Research Discussion Paper – RDP 9311 Agency Costs, Balance Sheets and the Business Cycle


The 1980s witnessed large increases in corporate debt and sustained asset price inflation. More recently, asset prices, particularly commercial property prices, have fallen significantly. The effect of these changes on balance sheets, and their implications for the business cycle, have generated considerable interest among academics and policy makers. In this paper, we review recent theoretical models that link the evolution of the business cycle to changes in firm equity. This link arises out of the asymmetry of information between borrowers and lenders and between managers and owners. These asymmetries lead to distortions in decision making which affect both the supply of and demand for credit, and ultimately investment and output. Deteriorations in the net worth of corporations and financial institutions are likely to lead to a reduction in both credit demand and supply and to an amplification of the business cycle.

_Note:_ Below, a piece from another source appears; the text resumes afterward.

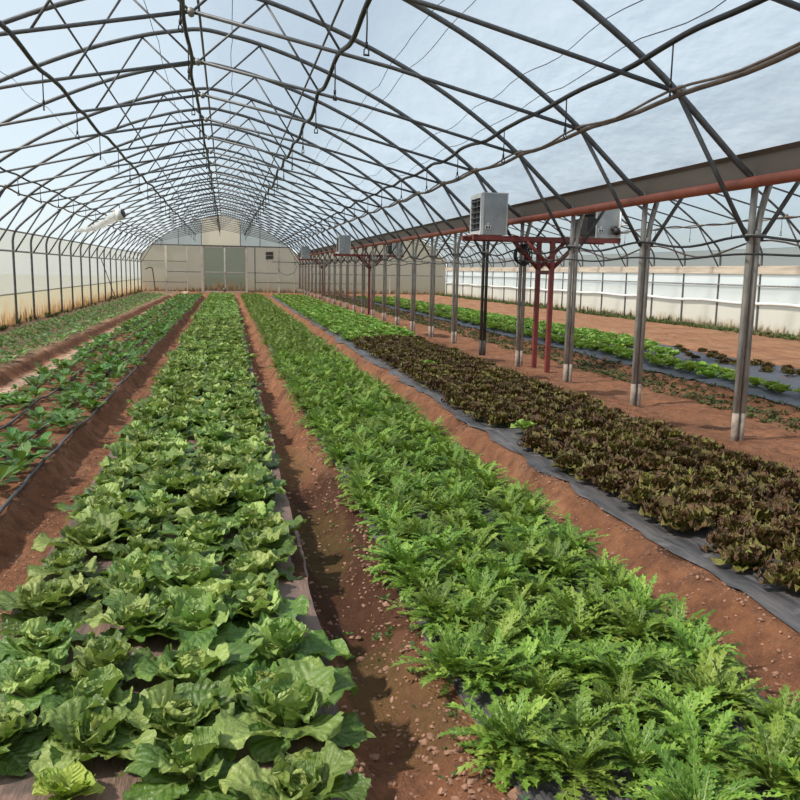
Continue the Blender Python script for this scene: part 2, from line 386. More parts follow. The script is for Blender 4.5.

We develop a simple model in which the information problems between risk-averse management and the firm's owners lead to investment decisions that depend upon the financial condition of the firm. We also review the Australian evidence of the importance of balance sheet strength on the availability of finance. Empirical results suggest that asset price inflation or increases in corporate equity, even after controlling for general business conditions, lead to finance becoming easier to obtain. This suggests that a collapse of asset prices, or an aggregate demand shock that reduces firms' equity, will result in decreased supply of external finance.